Wyden sought to contrast Democrats’ positions to Republicans, who have said they’d like to see the expiring provisions extended. GOP leadership is starting to formulate a plan for a reconciliation package that would bypass the need for 60 votes in the Senate in the event of a GOP sweep in November’s elections.

“The American people deserve better than a Trump tax bill that drives up inflation, and it drives up inflation because it basically gives breaks on all these billionaires, and we have a very different kind of approach,” Wyden said. “The Senate Republicans have already made it very clear. I’ve looked at their statements, that they’re gonna go it alone, they’re gonna make no bones about it.”

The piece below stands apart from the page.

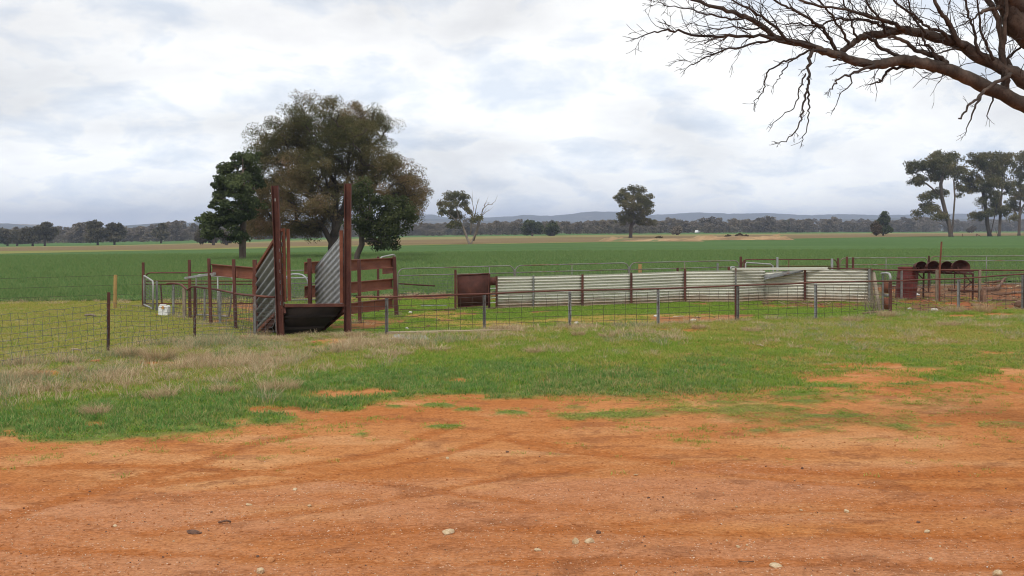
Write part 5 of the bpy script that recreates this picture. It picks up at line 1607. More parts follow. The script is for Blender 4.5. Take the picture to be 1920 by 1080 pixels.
# stump, logs
sb = G(1844, 567.5)
mb = MB()
rows = []
for z, a_ in ((-0.05, 1.25), (0.08, 1.0), (0.22, 0.9), (0.33, 0.95), (0.40, 0.55), (0.37, 0.02)):
    rows.append([sb + Vector((math.cos(t) * 0.085 * a_ * (1 + 0.25 * math.sin(3 * t)), math.sin(t) * 0.085 * a_, z * (1 + 0.12 * math.sin(2 * t + 1)))) for t in np.linspace(0, 2 * math.pi, 15)])
mb.grid(rows)
mb.solo('tree_stump', M['deadwood'], 'small dark stump behind the dry grass clump at the right fence', 'stump', smooth=True)
def log_thing(pts, r, label, name='log', mat='deadwood', cat='log'):
    q = []
    for i, (px, py, dz) in enumerate(pts):
        g = G(px, py)
        q.append(g + UP * (r * 0.8 + dz))
    qq = []
    for i in range(len(q) - 1):
        for t in (0, 0.34, 0.67):
            qq.append(q[i].lerp(q[i + 1], t) + Vector(RS.normal(size=3)) * r * 0.22)
    qq.append(q[-1])
    rr = np.linspace(r * 1.1, r * 0.55, len(qq)) * (0.85 + 0.3 * RS.rand(len(qq)))
    return MB().tube(qq, rr, 8).solo(name, M[mat], label, cat, smooth=True)
log_thing([(1869, 545, 0), (1820, 549, 0), (1778, 547.5, 0.02)], 0.085, 'long brown log lying under the dished discs')
log_thing([(1868, 546, 0.05), (1876, 539, 0.1), (1885, 533, 0.2)], 0.06, 'forked bough sticking up from the right end of the long log', 'dead_bough', cat='bough')
log_thing([(1885, 533.5, 0.12), (1862, 534.5, 0.06), (1846, 532, 0.02)], 0.05, 'bleached bough lying level behind the forked one', 'dead_bough', cat='bough')
log_thing([(1917, 549, 0), (1888, 553, 0), (1858, 552, 0)], 0.04, 'thin straight log right of the stump', 'log')
log_thing([(1716, 553, 0.02), (1727, 546.5, 0.1), (1738, 550, 0.02)], 0.045, 'curved brown bough arching beside the drum', 'dead_bough', cat='bough')
log_thing([(1823, 574, 0), (1841, 573.2, 0)], 0.045, 'short split log on bare red soil by the right fence', 'log')
log_thing([(1907, 577.5, 0), (1920, 576, 0)], 0.1, 'thick orange brown log end beside the last fence post', 'log')
log_thing([(1850, 565, 0), (1868, 563.5, 0), (1880, 564, 0)], 0.035, 'dark fallen bough just right of the stump', 'dead_bough', cat='bough')
log_thing([(1872, 565, 0), (1900, 564, 0), (1918, 565, 0)], 0.03, 'grey stick pile bough near the right photo edge', 'dead_bough', cat='bough')
log_thing([(1617, 590, 0), (1638, 587.5, 0), (1652, 586.5, 0)], 0.03, 'dark stick lying in front of the narrow rusty gate', 'stick', cat='stick')
# earth bank under the right fence
def mound(name, label, px0, px1, yb, hpx, depth, mat, seed, cat='mound', n=60, kind=None, cut=0.3):
    rs = np.random.RandomState(seed)
    a_, b_ = G(px0, yb), G(px1, yb)
    us = np.linspace(0, 1, n)
    vs = np.linspace(-1, 1, 13)
    c_ = (a_ + b_) / 2
    U, V = np.meshgrid(us, vs)
    X = a_.x + (b_.x - a_.x) * U
    Y = a_.y + (b_.y - a_.y) * U + depth * (V + 1) / 2
    prof = np.interp(us, np.linspace(0, 1, 14), np.concatenate([[0], cut + (1 - cut) * rs.rand(12), [0]]))
    Z = terr(X, Y) - 0.05 + hpx * a_.y / F_PX * prof[None] * np.cos(V * math.pi / 2) * (0.7 + 0.6 * fbm(X * 8 / (b_.x - a_.x + 1e-6) * 3 + seed, Y * 0.7, 3))
    ii = np.arange(X.size).reshape(X.shape)
    faces = np.stack([ii[:-1, :-1], ii[:-1, 1:], ii[1:, 1:], ii[1:, :-1]], -1).reshape(-1, 4)
    me = np_mesh(name, np.stack([X - c_.x, Y - c_.y, Z - c_.z], -1).reshape(-1, 3), faces, True)
    o = link(name, me, M[mat])
    o.location = c_
    return tag(o, label, cat, None, kind)
M['mound'] = surf('mound_earth', [(0.32, (0.15, 0.12, 0.055)), (0.45, (0.26, 0.16, 0.075)), (0.62, (0.42, 0.27, 0.135))], 0.09, 0.95, 0, 0.3, 2, 0.4, stain=((0.13, 0.15, 0.05), 0.54, 0.62, 0.16, None))
M['red_mound'] = surf('red_mound_earth', [(0.35, (0.22, 0.07, 0.03)), (0.65, (0.36, 0.12, 0.05))], 3, 0.95, 0, 0.5, 30, 0.4)
mound('earth_mound', 'low red earth heap under the mesh by the right fence post', 1843, 1880, 583, 13, 0.6, 'red_mound', 3)
mound('earth_mound', 'small red earth heap at the foot of the pale right fence post', 1796, 1826, 590, 6, 0.4, 'red_mound', 4)
mound('earth_mound', 'long pale orange earth mound under the lone gum', 1128, 1330, 453.2, 8, 16, 'mound', 8, cut=0.45)
mound('earth_mound', 'bare sandy orange mound right of the lone gum', 1300, 1500, 450.5, 12, 18, 'mound', 9, cut=0.45)
for i, (px, yb, w, h, lab) in enumerate(((1386, 446, 8, 5, 'larger brown bush on the sandy mound'), (1366, 446.5, 6, 3, 'low brown bush on the left of the sandy mound'), (1398, 446, 4, 3, 'smallest brown bush right of the larger one on the mound'),
                                         (1458, 447, 6, 4, 'brown bush at the right end of the sandy mound'), (1155, 451, 7, 3, 'low brown scrub at the left end of the long mound'), (1235, 450, 7, 4, 'brown scrub on the long mound right of the gum trunk'))):
    make_tree('shrub', lab, [(px, yb - h * 0.6, w, h * 0.8), (px + w * 0.3, yb - h, w * 0.5, h * 0.5)], [[(px, yb), (px, yb - h)]], (px, yb), M['leaf_bush'], M['trunk_dark'], 0.1, leaf=0.35, aspect=0.5, per=50, nc=26, cr=0.5, seed=60 + i, cat='shrub')
# far strainer post and its stay, small picket
b = G(1831, 443.6)
sp_ = thing('strainer_post', 'dark timber strainer post with a slanting stay in the far crop at right', 'post', b)
k = b.y / F_PX
MB().beam(b - UP * 0.2, b + UP * 5.6 * k, 1.9 * k * 0.9, up=(0, 1, 0)).build('post', M['deadwood'], sp_)
MB().beam(b + UP * 4.6 * k, b + Vector((9.0 * k, 0, 0)), 1.1 * k, up=(0, 1, 0)).build('stay', M['deadwood'], sp_)
b = G(1804.5, 443.8)
MB().beam(b - UP * 0.2, b + UP * 5.4 * k, 1.3 * k, up=(0, 1, 0)).solo('field_post', M['deadwood'], 'single dark post in the far crop left of the strainer post', 'post')
# car far off by the woodland
cb = G(1307, 437.2)
k = cb.y / F_PX
car = thing('parked_car', 'tiny white vehicle parked far off before the woodland', 'car', cb)
mb = MB()
def car_box(x0, x1, z0, z1, t0, t1, y0=-0.85, y1=0.85):
    lo = [(x0, y0, z0), (x1, y0, z0), (x1, y1, z0), (x0, y1, z0)]
    hi = [(x0 + t0, y0 + .08, z1), (x1 - t1, y0 + .08, z1), (x1 - t1, y1 - .08, z1), (x0 + t0, y1 - .08, z1)]
    b_ = len(mb.v)
    mb.v.extend(cb + Vector(p) for p in lo + hi)
    for f in ((0, 3, 2, 1), (4, 5, 6, 7), (0, 1, 5, 4), (1, 2, 6, 5), (2, 3, 7, 6), (3, 0, 4, 7)):
        mb.f.append(tuple(b_ + i for i in f))
car_box(-2.3, 2.3, 0.35, 0.98, 0.1, 0.15)
car_box(-1.7, 1.1, 0.98, 1.62, 0.35, 0.6)
mb.build('body', M['car_white'], car, bevel=0.06)
for x0, x1 in ((-1.25, -0.25), (-0.15, 0.45)):
    MB().beam(cb + Vector((x0, -0.83, 1.28)), cb + Vector((x1, -0.83, 1.28)), 0.03, 0.34).build('window', M['glass_dark'], car)
for x in (-1.4, 1.4):
    for y in (-0.78, 0.78):
        MB().tube([cb + Vector((x, y - 0.1, 0.34)), cb + Vector((x, y + 0.1, 0.34))], 0.34, 14).build('wheel', M['tyre'], car)

car.rotation_euler = (0, 0, 1.15)
# ------------------------------------------------------------------ loose things in the yards
pb0, pb1 = G(722, 629.5), G(976, 623)
MB().beam(pb0 + UP * 0.05, pb1 + UP * 0.04, 0.16, 0.055).solo('timber_plank', M['plank'], 'long split plank lying along the foot of the front pipe fence', 'plank', bevel=0.006)
s0 = G(768, 640)
mb = MB()
q = [G(733, 640), G(805, 641), G(797, 632.5), G(740, 631)]
mb.quad(*[p + UP * 0.05 for p in q])
for i in range(4):
    j = (i + 1) % 4
    mb.quad(q[i] - UP * 0.04, q[j] - UP * 0.04, q[j] + UP * 0.05, q[i] + UP * 0.05)
mb.solo('concrete_slab', M['slab'], 'grey slab half hidden in grass below the long plank', 'slab', bevel=0.01)
MB().tube([G(749, 583) + UP * 0.03, G(800, 583.4) + UP * 0.03, G(854, 583) + UP * 0.03], 0.016, 6).solo('steel_rod', M['rust_dark'], 'long thin rusty rod on bare soil left of the dark sheet gate', 'rod')
MB().tube([G(789, 575.6) + UP * 0.03, G(838, 575) + UP * 0.03], 0.022, 6).solo('steel_rod', M['galv_old'], 'short grey rod on the grass behind the rusty rod', 'rod')
BRK = [(178.5, 682, 16, 'orange brick in dry grass left of the leftmost rusty picket'), (455, 635, 13, 'orange brick beside the foot of the left wing fence'), (587, 646, 13, 'orange brick lying tilted in grass before the loading ramp'), (294.5, 592, 6, 'tiny orange brick bit left of the jerry can')]
for i, (px, py, wpx, lab) in enumerate(BRK):
    g = G(px, py)
    w = wpx * g.y / F_PX
    a_ = RS.uniform(-0.5, 0.5)
    dx = Vector((math.cos(a_), math.sin(a_), 0.12 if i == 2 else 0.03)) * w / 2
    MB().beam(g - dx + UP * w * 0.22, g + dx + UP * w * 0.26, w * 0.55, w * 0.42).solo('brick', M['brick'], lab, 'brick', 'loose orange bricks in the grass', bevel=0.008)
# white boards and litter
for px0, y0, px1, y1, r, m_, lab in ((135, 659, 153, 661.5, 0.018, 'plank', 'pale broken stick in the left paddock before the mesh fence'), (1714, 557.5, 1724, 557, 0.04, 'white_plastic', 'small white plastic scrap at the foot of the red drum'),
                                     (330, 649, 372, 641, 0.022, 'plank', 'thin weathered batten lying at the foot of the second picket'), (1362, 641, 1416, 639, 0.012, 'deadwood', 'thin dark stick on the green grass below the front fence'),
                                     (1420, 650, 1432, 652.5, 0.014, 'plank', 'pale wood chip on the green grass below the thin stick'), (1416, 633, 1423, 635, 0.016, 'plank', 'tiny orange wood chip above the thin stick'), (160, 595, 180, 596, 0.03, 'timber', 'grey stick flat in the left paddock near the crop')):
    MB().tube([G(px0, y0) + UP * (r + 0.02), (G(px0, y0) + G(px1, y1)) / 2 + UP * (r * 1.7 + 0.02), G(px1, y1) + UP * (r + 0.02)], [r, r, r * 0.6], 6).solo('wood_scrap' if m_ != 'white_plastic' else 'plastic_scrap', M[m_], lab, 'scrap')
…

Individual tax breaks, the treatment of money U.S. corporations make abroad and small-business deductions are set to expire at the end of next year. While the individual tax breaks included in the 2017 law lowered the rates for the wealthy, rates also dropped for the middle and working classes. The law nearly doubled the standard deduction and increased the maximum child tax credit.

That means that at least some of the individual tax breaks from 2017 will have to be extended if Biden is to keep his pledge to avoid raising taxes on those making less than $400,000.  

Wyden said he would honor Biden’s pledge, but at least one Democrat leaving the meeting was noncommittal on that issue.

 “We’re going to have a lot of decisions to make about extending cuts or not. We haven’t made decisions about that yet,” Sen. Bob Casey, D-Pa., said of the president’s $400,000 campaign pledge.

Sen. Elizabeth Warren, D-Mass., at a speech at the Washington Center for Equitable Growth earlier this week, said Democrats should walk away from any tax deal next year that doesn’t raise taxes on the wealthy and corporations.

“Better to let all the Trump tax cuts expire than be accomplices to another slash-and-burn tax bonanza for America’s billionaires,” she said Monday.

David Lerman contributed to this report.